_EXERCISE DESCRIPTION_. Please give the listing again in its entirety, exactly as written.

========================================================================

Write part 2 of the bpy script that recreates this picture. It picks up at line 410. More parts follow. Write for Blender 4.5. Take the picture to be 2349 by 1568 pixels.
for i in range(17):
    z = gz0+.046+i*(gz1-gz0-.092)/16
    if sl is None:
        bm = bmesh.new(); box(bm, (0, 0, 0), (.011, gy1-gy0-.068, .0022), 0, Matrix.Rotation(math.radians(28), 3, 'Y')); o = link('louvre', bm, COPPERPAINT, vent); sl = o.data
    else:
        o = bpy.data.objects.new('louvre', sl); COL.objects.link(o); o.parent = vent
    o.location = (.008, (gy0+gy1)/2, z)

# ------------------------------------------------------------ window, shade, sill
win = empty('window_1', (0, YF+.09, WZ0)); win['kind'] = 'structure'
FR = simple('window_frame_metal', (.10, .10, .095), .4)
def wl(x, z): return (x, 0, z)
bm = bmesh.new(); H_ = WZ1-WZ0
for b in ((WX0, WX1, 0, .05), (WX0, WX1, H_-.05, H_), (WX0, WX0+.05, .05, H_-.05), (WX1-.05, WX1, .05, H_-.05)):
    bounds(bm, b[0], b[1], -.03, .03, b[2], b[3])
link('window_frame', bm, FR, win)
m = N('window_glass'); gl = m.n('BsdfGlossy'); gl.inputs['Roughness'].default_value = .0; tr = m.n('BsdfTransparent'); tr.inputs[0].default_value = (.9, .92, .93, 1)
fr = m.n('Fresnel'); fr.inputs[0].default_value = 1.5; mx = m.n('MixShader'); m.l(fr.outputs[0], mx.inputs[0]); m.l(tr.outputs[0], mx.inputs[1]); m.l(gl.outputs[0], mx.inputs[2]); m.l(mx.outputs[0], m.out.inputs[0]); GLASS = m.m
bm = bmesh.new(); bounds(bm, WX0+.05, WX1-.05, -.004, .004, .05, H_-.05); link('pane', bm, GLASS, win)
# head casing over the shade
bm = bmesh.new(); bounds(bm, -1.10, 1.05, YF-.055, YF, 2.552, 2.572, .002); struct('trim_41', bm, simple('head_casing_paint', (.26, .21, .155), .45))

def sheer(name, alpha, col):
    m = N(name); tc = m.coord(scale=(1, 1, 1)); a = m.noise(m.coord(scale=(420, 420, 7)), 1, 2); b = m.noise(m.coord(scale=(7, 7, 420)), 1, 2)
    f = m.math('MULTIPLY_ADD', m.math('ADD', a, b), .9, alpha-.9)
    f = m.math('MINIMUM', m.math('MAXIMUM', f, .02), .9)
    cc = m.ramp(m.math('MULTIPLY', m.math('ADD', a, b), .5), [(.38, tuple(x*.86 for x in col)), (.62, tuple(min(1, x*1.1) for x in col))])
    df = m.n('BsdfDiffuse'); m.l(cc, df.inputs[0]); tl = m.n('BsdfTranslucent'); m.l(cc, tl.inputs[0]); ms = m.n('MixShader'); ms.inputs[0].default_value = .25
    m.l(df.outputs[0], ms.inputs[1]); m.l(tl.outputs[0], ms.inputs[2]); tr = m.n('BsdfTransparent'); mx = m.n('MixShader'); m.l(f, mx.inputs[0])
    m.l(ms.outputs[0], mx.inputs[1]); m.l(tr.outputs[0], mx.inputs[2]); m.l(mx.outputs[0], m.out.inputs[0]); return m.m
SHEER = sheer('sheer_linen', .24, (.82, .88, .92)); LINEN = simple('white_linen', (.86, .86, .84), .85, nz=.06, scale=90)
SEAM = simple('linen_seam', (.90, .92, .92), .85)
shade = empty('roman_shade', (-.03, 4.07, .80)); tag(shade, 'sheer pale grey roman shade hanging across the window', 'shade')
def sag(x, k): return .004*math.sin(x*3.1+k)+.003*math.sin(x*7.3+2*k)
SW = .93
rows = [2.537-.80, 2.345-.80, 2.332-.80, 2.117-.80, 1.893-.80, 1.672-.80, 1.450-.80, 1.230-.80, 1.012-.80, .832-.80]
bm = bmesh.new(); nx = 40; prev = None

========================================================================

_SOLUTION TO THIS EXERCISE_.
Write part 2 of the bpy script that recreates this picture. It picks up at line 410. More parts follow. Write for Blender 4.5. Take the picture to be 2349 by 1568 pixels.
for i in range(17):
    z = gz0+.046+i*(gz1-gz0-.092)/16
    if sl is None:
        bm = bmesh.new(); box(bm, (0, 0, 0), (.011, gy1-gy0-.068, .0022), 0, Matrix.Rotation(math.radians(28), 3, 'Y')); o = link('louvre', bm, COPPERPAINT, vent); sl = o.data
    else:
        o = bpy.data.objects.new('louvre', sl); COL.objects.link(o); o.parent = vent
    o.location = (.008, (gy0+gy1)/2, z)

# ------------------------------------------------------------ window, shade, sill
win = empty('window_1', (0, YF+.09, WZ0)); win['kind'] = 'structure'
FR = simple('window_frame_metal', (.10, .10, .095), .4)
def wl(x, z): return (x, 0, z)
bm = bmesh.new(); H_ = WZ1-WZ0
for b in ((WX0, WX1, 0, .05), (WX0, WX1, H_-.05, H_), (WX0, WX0+.05, .05, H_-.05), (WX1-.05, WX1, .05, H_-.05)):
    bounds(bm, b[0], b[1], -.03, .03, b[2], b[3])
link('window_frame', bm, FR, win)
m = N('window_glass'); gl = m.n('BsdfGlossy'); gl.inputs['Roughness'].default_value = .0; tr = m.n('BsdfTransparent'); tr.inputs[0].default_value = (.9, .92, .93, 1)
fr = m.n('Fresnel'); fr.inputs[0].default_value = 1.5; mx = m.n('MixShader'); m.l(fr.outputs[0], mx.inputs[0]); m.l(tr.outputs[0], mx.inputs[1]); m.l(gl.outputs[0], mx.inputs[2]); m.l(mx.outputs[0], m.out.inputs[0]); GLASS = m.m
bm = bmesh.new(); bounds(bm, WX0+.05, WX1-.05, -.004, .004, .05, H_-.05); link('pane', bm, GLASS, win)
# head casing over the shade
bm = bmesh.new(); bounds(bm, -1.10, 1.05, YF-.055, YF, 2.552, 2.572, .002); struct('trim_41', bm, simple('head_casing_paint', (.26, .21, .155), .45))

def sheer(name, alpha, col):
    m = N(name); tc = m.coord(scale=(1, 1, 1)); a = m.noise(m.coord(scale=(420, 420, 7)), 1, 2); b = m.noise(m.coord(scale=(7, 7, 420)), 1, 2)
    f = m.math('MULTIPLY_ADD', m.math('ADD', a, b), .9, alpha-.9)
    f = m.math('MINIMUM', m.math('MAXIMUM', f, .02), .9)
    cc = m.ramp(m.math('MULTIPLY', m.math('ADD', a, b), .5), [(.38, tuple(x*.86 for x in col)), (.62, tuple(min(1, x*1.1) for x in col))])
    df = m.n('BsdfDiffuse'); m.l(cc, df.inputs[0]); tl = m.n('BsdfTranslucent'); m.l(cc, tl.inputs[0]); ms = m.n('MixShader'); ms.inputs[0].default_value = .25
    m.l(df.outputs[0], ms.inputs[1]); m.l(tl.outputs[0], ms.inputs[2]); tr = m.n('BsdfTransparent'); mx = m.n('MixShader'); m.l(f, mx.inputs[0])
    m.l(ms.outputs[0], mx.inputs[1]); m.l(tr.outputs[0], mx.inputs[2]); m.l(mx.outputs[0], m.out.inputs[0]); return m.m
SHEER = sheer('sheer_linen', .24, (.82, .88, .92)); LINEN = simple('white_linen', (.86, .86, .84), .85, nz=.06, scale=90)
SEAM = simple('linen_seam', (.90, .92, .92), .85)
shade = empty('roman_shade', (-.03, 4.07, .80)); tag(shade, 'sheer pale grey roman shade hanging across the window', 'shade')
def sag(x, k): return .004*math.sin(x*3.1+k)+.003*math.sin(x*7.3+2*k)
SW = .93
rows = [2.537-.80, 2.345-.80, 2.332-.80, 2.117-.80, 1.893-.80, 1.672-.80, 1.450-.80, 1.230-.80, 1.012-.80, .832-.80]
bm = bmesh.new(); nx = 40; prev = None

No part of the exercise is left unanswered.